▸ WRITTEN EXERCISE:
Transcribe the listing verbatim. Do not carry over any pictures.

* BEGIN *

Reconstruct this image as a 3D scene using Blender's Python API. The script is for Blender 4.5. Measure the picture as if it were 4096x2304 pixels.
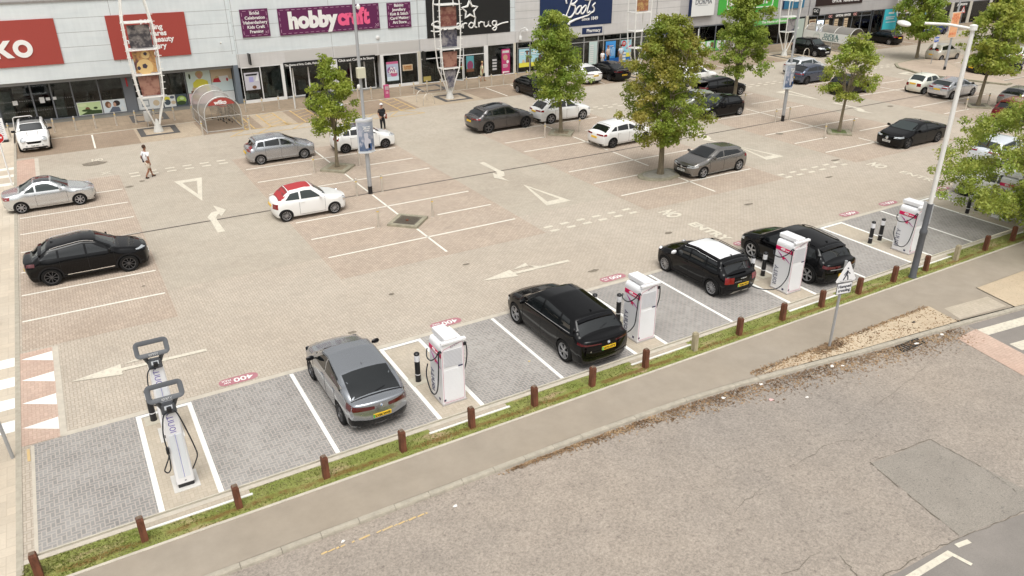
import bpy, bmesh, math, random
import numpy as np
from mathutils import Vector, Matrix
from mathutils.bvhtree import BVHTree
for o in list(bpy.data.objects): bpy.data.objects.remove(o)
SC = bpy.context.scene
COL = SC.collection
RND = random.Random(7)
PI = math.pi
# ---------------------------------------------------------------- camera
cam = bpy.data.cameras.new('camera'); camo = bpy.data.objects.new('camera', cam); COL.objects.link(camo)
cam.sensor_width = 36; cam.lens = 26.975; cam.clip_start = 0.1; cam.clip_end = 3000
def _cam():
    p, r, y = 0.44943177, 0.00536557, 0.5284494
    cy, sy, cp, sp, cr, sr = math.cos(y), math.sin(y), math.cos(p), math.sin(p), math.cos(r), math.sin(r)
    fw = Vector((sy*cp, cy*cp, -sp)); rt = Vector((cy, -sy, 0)); dn = fw.cross(rt)
    rt2 = cr*rt+sr*dn; dn2 = -sr*rt+cr*dn
    m = Matrix.Identity(4)
    for i in range(3): m[i][0] = rt2[i]; m[i][1] = -dn2[i]; m[i][2] = -fw[i]
    m[0][3], m[1][3], m[2][3] = 0, 0, 12.8
    camo.matrix_world = m
_cam(); SC.camera = camo
# ---------------------------------------------------------------- daylight: bright overcast
SUN_EL, SUN_AZ = math.radians(66), math.radians(205)      # azimuth from +Y towards +X
w = bpy.data.worlds.new("World"); SC.world = w; w.use_nodes = True
nt = w.node_tree; bg = nt.nodes['Background']
sky = nt.nodes.new('ShaderNodeTexSky'); sky.sky_type = 'NISHITA'; sky.sun_disc = False
sky.sun_elevation = SUN_EL; sky.sun_rotation = SUN_AZ; sky.air_density = 1.0; sky.dust_density = 6.0; sky.ozone_density = 1.0
hs = nt.nodes.new('ShaderNodeHueSaturation'); hs.inputs['Saturation'].default_value = 0.03
nt.links.new(sky.outputs[0], hs.inputs['Color']); nt.links.new(hs.outputs[0], bg.inputs[0])
bg.inputs[1].default_value = 0.15
sun = bpy.data.lights.new('sun', 'SUN'); sun.energy = 1.0; sun.angle = math.radians(40); sun.color = (1.0, 0.95, 0.87)
suno = bpy.data.objects.new('sun', sun); COL.objects.link(suno)
sd = Vector((math.cos(SUN_EL)*math.sin(SUN_AZ), math.cos(SUN_EL)*math.cos(SUN_AZ), math.sin(SUN_EL)))
suno.rotation_euler = sd.to_track_quat('Z', 'Y').to_euler()
SC.view_settings.view_transform = 'Standard'; SC.view_settings.look = 'None'
SC.view_settings.gamma = 1.0; SC.view_settings.exposure = 0.18
SC.render.engine = 'CYCLES'
try:
    SC.cycles.max_bounces = 6; SC.cycles.diffuse_bounces = 3; SC.cycles.glossy_bounces = 3; SC.cycles.transparent_max_bounces = 12
    SC.cycles.transmission_bounces = 4; SC.cycles.caustics_reflective = False; SC.cycles.caustics_refractive = False
    SC.cycles.use_denoising = True
except Exception: pass

# ---------------------------------------------------------------- materials
MATS = {}
def lin(c):
    return tuple(((v/255)/12.92 if v/255 <= .04045 else ((v/255+.055)/1.055)**2.4) for v in c)
def setin(b, **k):
    for n, v in k.items():
        n = n.replace('_', ' ')
        if n in b.inputs: b.inputs[n].default_value = v
def mat(name, col=(.5, .5, .5), rough=.6, metal=0., coat=0., noise=0., nscale=3., emit=0., bump=0., bscale=40., spec=None, streak=0.):
    if name in MATS: return MATS[name]
    m = bpy.data.materials.new(name); m.use_nodes = True; t = m.node_tree; b = t.nodes['Principled BSDF']
    c = tuple(col)+(1,)
    setin(b, Base_Color=c, Roughness=rough, Metallic=metal, Coat_Weight=coat, Coat_Roughness=.04)
    if spec is not None: setin(b, Specular_IOR_Level=spec)
    if emit: setin(b, Emission_Color=c, Emission_Strength=emit)
    tc = t.nodes.new('ShaderNodeTexCoord')
    if noise:
        n1 = t.nodes.new('ShaderNodeTexNoise'); n1.inputs['Scale'].default_value = nscale; n1.inputs['Detail'].default_value = 6
        n1.inputs['Roughness'].default_value = .65
        if streak:
            mp = t.nodes.new('ShaderNodeMapping'); mp.inputs['Scale'].default_value = (1, 1, streak); t.links.new(tc.outputs['Object'], mp.inputs[0]); t.links.new(mp.outputs[0], n1.inputs['Vector'])
        else: t.links.new(tc.outputs['Object'], n1.inputs['Vector'])
        r = t.nodes.new('ShaderNodeMapRange'); r.inputs['From Min'].default_value = .3; r.inputs['From Max'].default_value = .7
        r.inputs['To Min'].default_value = 1-noise; r.inputs['To Max'].default_value = 1+noise
        t.links.new(n1.outputs['Fac'], r.inputs['Value'])
        mx = t.nodes.new('ShaderNodeVectorMath'); mx.operation = 'SCALE'; mx.inputs[0].default_value = c[:3]
        t.links.new(r.outputs[0], mx.inputs['Scale']); t.links.new(mx.outputs[0], b.inputs['Base Color'])
    if bump:
        n2 = t.nodes.new('ShaderNodeTexNoise'); n2.inputs['Scale'].default_value = bscale; n2.inputs['Detail'].default_value = 4
        t.links.new(tc.outputs['Object'], n2.inputs['Vector'])
        bp = t.nodes.new('ShaderNodeBump'); bp.inputs['Strength'].default_value = bump; bp.inputs['Distance'].default_value = .01
        t.links.new(n2.outputs['Fac'], bp.inputs['Height']); t.links.new(bp.outputs[0], b.inputs['Normal'])
    MATS[name] = m; return m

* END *

▸ FINAL RESULT:
Reconstruct this image as a 3D scene using Blender's Python API. The script is for Blender 4.5. Measure the picture as if it were 4096x2304 pixels.
import bpy, bmesh, math, random
import numpy as np
from mathutils import Vector, Matrix
from mathutils.bvhtree import BVHTree
for o in list(bpy.data.objects): bpy.data.objects.remove(o)
SC = bpy.context.scene
COL = SC.collection
RND = random.Random(7)
PI = math.pi
# ---------------------------------------------------------------- camera
cam = bpy.data.cameras.new('camera'); camo = bpy.data.objects.new('camera', cam); COL.objects.link(camo)
cam.sensor_width = 36; cam.lens = 26.975; cam.clip_start = 0.1; cam.clip_end = 3000
def _cam():
    p, r, y = 0.44943177, 0.00536557, 0.5284494
    cy, sy, cp, sp, cr, sr = math.cos(y), math.sin(y), math.cos(p), math.sin(p), math.cos(r), math.sin(r)
    fw = Vector((sy*cp, cy*cp, -sp)); rt = Vector((cy, -sy, 0)); dn = fw.cross(rt)
    rt2 = cr*rt+sr*dn; dn2 = -sr*rt+cr*dn
    m = Matrix.Identity(4)
    for i in range(3): m[i][0] = rt2[i]; m[i][1] = -dn2[i]; m[i][2] = -fw[i]
    m[0][3], m[1][3], m[2][3] = 0, 0, 12.8
    camo.matrix_world = m
_cam(); SC.camera = camo
# ---------------------------------------------------------------- daylight: bright overcast
SUN_EL, SUN_AZ = math.radians(66), math.radians(205)      # azimuth from +Y towards +X
w = bpy.data.worlds.new("World"); SC.world = w; w.use_nodes = True
nt = w.node_tree; bg = nt.nodes['Background']
sky = nt.nodes.new('ShaderNodeTexSky'); sky.sky_type = 'NISHITA'; sky.sun_disc = False
sky.sun_elevation = SUN_EL; sky.sun_rotation = SUN_AZ; sky.air_density = 1.0; sky.dust_density = 6.0; sky.ozone_density = 1.0
hs = nt.nodes.new('ShaderNodeHueSaturation'); hs.inputs['Saturation'].default_value = 0.03
nt.links.new(sky.outputs[0], hs.inputs['Color']); nt.links.new(hs.outputs[0], bg.inputs[0])
bg.inputs[1].default_value = 0.15
sun = bpy.data.lights.new('sun', 'SUN'); sun.energy = 1.0; sun.angle = math.radians(40); sun.color = (1.0, 0.95, 0.87)
suno = bpy.data.objects.new('sun', sun); COL.objects.link(suno)
sd = Vector((math.cos(SUN_EL)*math.sin(SUN_AZ), math.cos(SUN_EL)*math.cos(SUN_AZ), math.sin(SUN_EL)))
suno.rotation_euler = sd.to_track_quat('Z', 'Y').to_euler()
SC.view_settings.view_transform = 'Standard'; SC.view_settings.look = 'None'
SC.view_settings.gamma = 1.0; SC.view_settings.exposure = 0.18
SC.render.engine = 'CYCLES'
try:
    SC.cycles.max_bounces = 6; SC.cycles.diffuse_bounces = 3; SC.cycles.glossy_bounces = 3; SC.cycles.transparent_max_bounces = 12
    SC.cycles.transmission_bounces = 4; SC.cycles.caustics_reflective = False; SC.cycles.caustics_refractive = False
    SC.cycles.use_denoising = True
except Exception: pass

# ---------------------------------------------------------------- materials
MATS = {}
def lin(c):
    return tuple(((v/255)/12.92 if v/255 <= .04045 else ((v/255+.055)/1.055)**2.4) for v in c)
def setin(b, **k):
    for n, v in k.items():
        n = n.replace('_', ' ')
        if n in b.inputs: b.inputs[n].default_value = v
def mat(name, col=(.5, .5, .5), rough=.6, metal=0., coat=0., noise=0., nscale=3., emit=0., bump=0., bscale=40., spec=None, streak=0.):
    if name in MATS: return MATS[name]
    m = bpy.data.materials.new(name); m.use_nodes = True; t = m.node_tree; b = t.nodes['Principled BSDF']
    c = tuple(col)+(1,)
    setin(b, Base_Color=c, Roughness=rough, Metallic=metal, Coat_Weight=coat, Coat_Roughness=.04)
    if spec is not None: setin(b, Specular_IOR_Level=spec)
    if emit: setin(b, Emission_Color=c, Emission_Strength=emit)
    tc = t.nodes.new('ShaderNodeTexCoord')
    if noise:
        n1 = t.nodes.new('ShaderNodeTexNoise'); n1.inputs['Scale'].default_value = nscale; n1.inputs['Detail'].default_value = 6
        n1.inputs['Roughness'].default_value = .65
        if streak:
            mp = t.nodes.new('ShaderNodeMapping'); mp.inputs['Scale'].default_value = (1, 1, streak); t.links.new(tc.outputs['Object'], mp.inputs[0]); t.links.new(mp.outputs[0], n1.inputs['Vector'])
        else: t.links.new(tc.outputs['Object'], n1.inputs['Vector'])
        r = t.nodes.new('ShaderNodeMapRange'); r.inputs['From Min'].default_value = .3; r.inputs['From Max'].default_value = .7
        r.inputs['To Min'].default_value = 1-noise; r.inputs['To Max'].default_value = 1+noise
        t.links.new(n1.outputs['Fac'], r.inputs['Value'])
        mx = t.nodes.new('ShaderNodeVectorMath'); mx.operation = 'SCALE'; mx.inputs[0].default_value = c[:3]
        t.links.new(r.outputs[0], mx.inputs['Scale']); t.links.new(mx.outputs[0], b.inputs['Base Color'])
    if bump:
        n2 = t.nodes.new('ShaderNodeTexNoise'); n2.inputs['Scale'].default_value = bscale; n2.inputs['Detail'].default_value = 4
        t.links.new(tc.outputs['Object'], n2.inputs['Vector'])
        bp = t.nodes.new('ShaderNodeBump'); bp.inputs['Strength'].default_value = bump; bp.inputs['Distance'].default_value = .01
        t.links.new(n2.outputs['Fac'], bp.inputs['Height']); t.links.new(bp.outputs[0], b.inputs['Normal'])
    MATS[name] = m; return m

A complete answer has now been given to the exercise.